Greenpeace splatters luxury cars with oil

Six months after Deepwater Horizon explosion

Press release - October 20, 2010
Brussels, International — Greenpeace hostesses splattered luxury vehicles with oil today to mark six months to the day since the Deepwater Horizon rig explosion and launch its report Steering Clear of Oil Disasters.

Greenpeace activists splattering a Mercedes outside the offices of the ACEA car lobby group in Brussels. ACEA has been trying to water down EU fuel efficiency laws, which are urgently needed to steer us away from disasters like Deepwater Horizon.

Greenpeace hostesses splattering a Mercedes outside the offices of the ACEA car lobby group in Brussels. ACEA has been trying to water down EU fuel efficiency laws, which are urgently needed to steer us away from disasters like Deepwater Horizon.

Mocking industry car shows, activists parked three heavy-weight vehicles [1] in front of the Brussels office of European carmaker association ACEA, before smearing them with an oily reminder of one of Europe's major drivers of oil spills - transport [2].

Greenpeace EU transport policy advisor Franziska Achterberg said: "Gas guzzlers are fuelling a race for dirtier and dangerous oil from deep-sea reserves, tar sands, the Arctic and other unconventional sources. Carmakers are deliberately sticking to the slow lane when it comes to greening their fleets and need to take their share of the blame for disasters like Deepwater Horizon. The only guarantee against oil disasters is to eliminate the need for high-risk extraction in the first place."

The EU is currently agreeing legislation on fuel efficiency for vans. The European Commission will publish a progress report on existing fuel efficiency legislation in November. Greenpeace EU's independent report, Steering Clear of Oil Disasters [3], demonstrates that if the EU set a series of progressive CO2 emission standards for cars and vans [4] up to 2030, oil consumption in Europe would fall by eight percent by 2030, compared to business as usual. This step would eliminate completely the need for imports of oil from dangerous and dirty sources, cut Europe's CO2 emissions by 186million tonnes and deliver savings of $42billion per year on crude oil imports.

The transport sector is not pulling its weight in the climate effort [5]. The vehicle lobby argues that such targets are hard to reach, but recent technological advances have shown that fuel consumption in vans can easily be reduced.
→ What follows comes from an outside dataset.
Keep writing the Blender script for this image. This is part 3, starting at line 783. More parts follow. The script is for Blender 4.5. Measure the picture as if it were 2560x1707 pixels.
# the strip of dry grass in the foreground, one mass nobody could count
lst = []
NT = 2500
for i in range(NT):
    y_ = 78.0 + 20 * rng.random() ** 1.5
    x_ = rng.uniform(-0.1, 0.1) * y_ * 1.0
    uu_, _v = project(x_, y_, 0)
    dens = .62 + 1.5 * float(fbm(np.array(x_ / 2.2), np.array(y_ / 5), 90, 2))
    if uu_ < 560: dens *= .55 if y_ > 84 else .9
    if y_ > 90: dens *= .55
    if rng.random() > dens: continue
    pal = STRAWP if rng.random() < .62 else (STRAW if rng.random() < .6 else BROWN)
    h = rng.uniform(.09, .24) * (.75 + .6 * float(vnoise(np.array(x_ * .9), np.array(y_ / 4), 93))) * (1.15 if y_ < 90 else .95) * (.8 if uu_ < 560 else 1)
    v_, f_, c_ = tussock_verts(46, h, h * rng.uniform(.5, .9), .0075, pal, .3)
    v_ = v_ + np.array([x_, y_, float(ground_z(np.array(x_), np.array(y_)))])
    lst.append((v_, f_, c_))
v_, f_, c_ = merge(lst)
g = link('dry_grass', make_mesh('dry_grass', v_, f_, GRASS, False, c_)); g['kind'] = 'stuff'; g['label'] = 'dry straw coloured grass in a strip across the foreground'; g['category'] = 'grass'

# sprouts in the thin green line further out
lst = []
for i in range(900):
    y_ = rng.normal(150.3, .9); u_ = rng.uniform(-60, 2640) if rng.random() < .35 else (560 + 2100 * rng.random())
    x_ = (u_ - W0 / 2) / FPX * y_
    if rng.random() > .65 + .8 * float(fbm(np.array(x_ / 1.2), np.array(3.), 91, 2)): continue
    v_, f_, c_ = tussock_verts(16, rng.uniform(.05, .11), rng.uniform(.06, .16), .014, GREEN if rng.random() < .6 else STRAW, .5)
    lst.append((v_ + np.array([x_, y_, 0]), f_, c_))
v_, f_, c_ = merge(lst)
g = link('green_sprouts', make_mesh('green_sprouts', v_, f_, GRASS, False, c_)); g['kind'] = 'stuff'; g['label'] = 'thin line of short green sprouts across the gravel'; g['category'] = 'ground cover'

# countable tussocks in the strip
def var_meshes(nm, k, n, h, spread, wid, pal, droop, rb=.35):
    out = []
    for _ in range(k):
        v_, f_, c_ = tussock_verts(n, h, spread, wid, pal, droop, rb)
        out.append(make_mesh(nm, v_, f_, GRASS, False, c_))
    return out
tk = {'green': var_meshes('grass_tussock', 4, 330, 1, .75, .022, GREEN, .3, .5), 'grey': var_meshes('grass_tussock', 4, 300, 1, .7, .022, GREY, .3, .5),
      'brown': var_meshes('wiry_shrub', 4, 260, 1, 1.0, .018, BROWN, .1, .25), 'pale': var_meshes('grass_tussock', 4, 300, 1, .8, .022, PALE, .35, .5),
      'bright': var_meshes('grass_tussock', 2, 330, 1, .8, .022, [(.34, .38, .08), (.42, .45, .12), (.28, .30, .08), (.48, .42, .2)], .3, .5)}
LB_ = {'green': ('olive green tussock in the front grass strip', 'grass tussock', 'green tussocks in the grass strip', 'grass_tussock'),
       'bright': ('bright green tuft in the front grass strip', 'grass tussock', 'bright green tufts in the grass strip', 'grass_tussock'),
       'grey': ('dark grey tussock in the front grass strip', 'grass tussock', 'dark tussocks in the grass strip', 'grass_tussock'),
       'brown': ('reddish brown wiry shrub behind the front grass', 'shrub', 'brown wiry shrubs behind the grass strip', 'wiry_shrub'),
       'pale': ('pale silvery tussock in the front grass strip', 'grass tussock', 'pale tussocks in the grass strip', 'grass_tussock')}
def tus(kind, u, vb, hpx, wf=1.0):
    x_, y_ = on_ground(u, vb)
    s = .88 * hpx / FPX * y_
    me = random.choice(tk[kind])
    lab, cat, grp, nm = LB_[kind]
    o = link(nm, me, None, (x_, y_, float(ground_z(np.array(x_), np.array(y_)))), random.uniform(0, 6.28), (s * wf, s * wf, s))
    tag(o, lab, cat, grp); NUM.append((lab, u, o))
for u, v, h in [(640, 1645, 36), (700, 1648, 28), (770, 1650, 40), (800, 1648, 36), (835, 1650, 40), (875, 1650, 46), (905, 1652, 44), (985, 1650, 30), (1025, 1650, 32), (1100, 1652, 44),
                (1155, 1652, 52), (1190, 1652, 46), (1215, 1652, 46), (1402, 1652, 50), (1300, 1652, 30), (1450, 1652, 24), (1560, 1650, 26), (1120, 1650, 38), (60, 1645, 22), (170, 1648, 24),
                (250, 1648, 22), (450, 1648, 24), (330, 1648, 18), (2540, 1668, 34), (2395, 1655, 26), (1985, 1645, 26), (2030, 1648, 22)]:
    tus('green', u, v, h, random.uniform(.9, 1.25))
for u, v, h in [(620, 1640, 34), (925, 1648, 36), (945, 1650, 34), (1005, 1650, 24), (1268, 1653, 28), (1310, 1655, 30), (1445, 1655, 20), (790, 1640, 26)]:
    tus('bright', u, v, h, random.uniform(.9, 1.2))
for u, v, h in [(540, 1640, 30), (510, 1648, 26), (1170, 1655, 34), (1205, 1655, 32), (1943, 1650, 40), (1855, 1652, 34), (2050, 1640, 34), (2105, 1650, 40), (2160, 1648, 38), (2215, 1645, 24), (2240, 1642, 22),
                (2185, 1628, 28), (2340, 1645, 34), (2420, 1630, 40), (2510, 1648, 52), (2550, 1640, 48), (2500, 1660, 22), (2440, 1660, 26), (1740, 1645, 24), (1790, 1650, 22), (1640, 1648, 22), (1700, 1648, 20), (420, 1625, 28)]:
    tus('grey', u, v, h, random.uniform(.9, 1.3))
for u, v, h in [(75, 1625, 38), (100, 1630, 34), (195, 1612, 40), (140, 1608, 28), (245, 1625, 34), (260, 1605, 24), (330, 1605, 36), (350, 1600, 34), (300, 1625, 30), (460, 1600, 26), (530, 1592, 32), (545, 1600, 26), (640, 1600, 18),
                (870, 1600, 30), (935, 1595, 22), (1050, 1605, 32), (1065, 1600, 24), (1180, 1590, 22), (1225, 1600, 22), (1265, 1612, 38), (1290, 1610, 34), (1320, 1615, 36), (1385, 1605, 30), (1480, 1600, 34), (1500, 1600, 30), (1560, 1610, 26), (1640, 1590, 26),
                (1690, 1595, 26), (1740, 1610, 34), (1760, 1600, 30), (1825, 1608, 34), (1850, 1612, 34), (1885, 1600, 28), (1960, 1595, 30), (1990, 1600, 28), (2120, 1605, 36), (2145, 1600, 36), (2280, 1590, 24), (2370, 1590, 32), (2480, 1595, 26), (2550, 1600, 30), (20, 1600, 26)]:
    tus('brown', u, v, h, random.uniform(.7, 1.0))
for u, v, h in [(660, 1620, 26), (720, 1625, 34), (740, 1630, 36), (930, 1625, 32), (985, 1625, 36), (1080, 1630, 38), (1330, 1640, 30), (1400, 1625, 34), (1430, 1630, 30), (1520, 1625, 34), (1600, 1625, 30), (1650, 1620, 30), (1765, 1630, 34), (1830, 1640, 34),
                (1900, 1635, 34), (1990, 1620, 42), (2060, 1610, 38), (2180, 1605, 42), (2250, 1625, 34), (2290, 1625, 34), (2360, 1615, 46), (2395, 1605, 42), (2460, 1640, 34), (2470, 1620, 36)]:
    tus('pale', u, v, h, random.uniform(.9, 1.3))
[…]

Some top-selling models have achieved over 10% cuts in emissions since 2007. Proposals tabled by the Commission would require carmakers to cut emissions by 14% between 2007 and 2016.

Achterberg added: "Car lobby ACEA and its members are tirelessly trying to water-down fuel efficiency targets. This is no good for the environment or for consumers. Carmakers can't stop spills happening directly. But they should be striding towards efficient, money-saving products that steer us clear of oil disasters."

Greenpeace calls on Parliament to recognise the link between vehicle efficiency and dirty oil extraction and strengthen the proposed CO2 emission standard for vans in its plenary vote, likely to take place on 23 November.

Notes:

[1] The makes and models are a Mercedes GLK 300 (sports utility vehicle), Renault Laguna (car) and a VW Transport T5 (van). They are examples of heavy vehicles with poor fuel efficiency.
[2] The transport sector is responsible for around 60% of the EU’s total oil consumption, and over half of this is in cars and vans. DG TREN 2008 European Trends in Energy and Transport: Trends to 2030 – Update 2007.
[3] The report ‘Steering clear of oil disasters. How progressive CO2 emission standards can help to reduce unconventional oil imports to the EU’ was conducted by Transport and Environmental Policy Research (TEPR), supported by Steve Pye Associates. For a copy, click www.greenpeace.org/eu-unit/press-centre/policy-papers-briefings/steering-clear-19-10-10
[4] For cars 2 litres per 100 kilometres (50g/km) by 2030 and for vans 3.5L (88g/ km). Germany’s environment minister Norbert Röttgen said earlier this year that in 2040 new cars should run at 10-35g/km.
[5] Transport sector emissions have increased by 29% between 1990 and 2007, undermining reductions achieved in other sectors.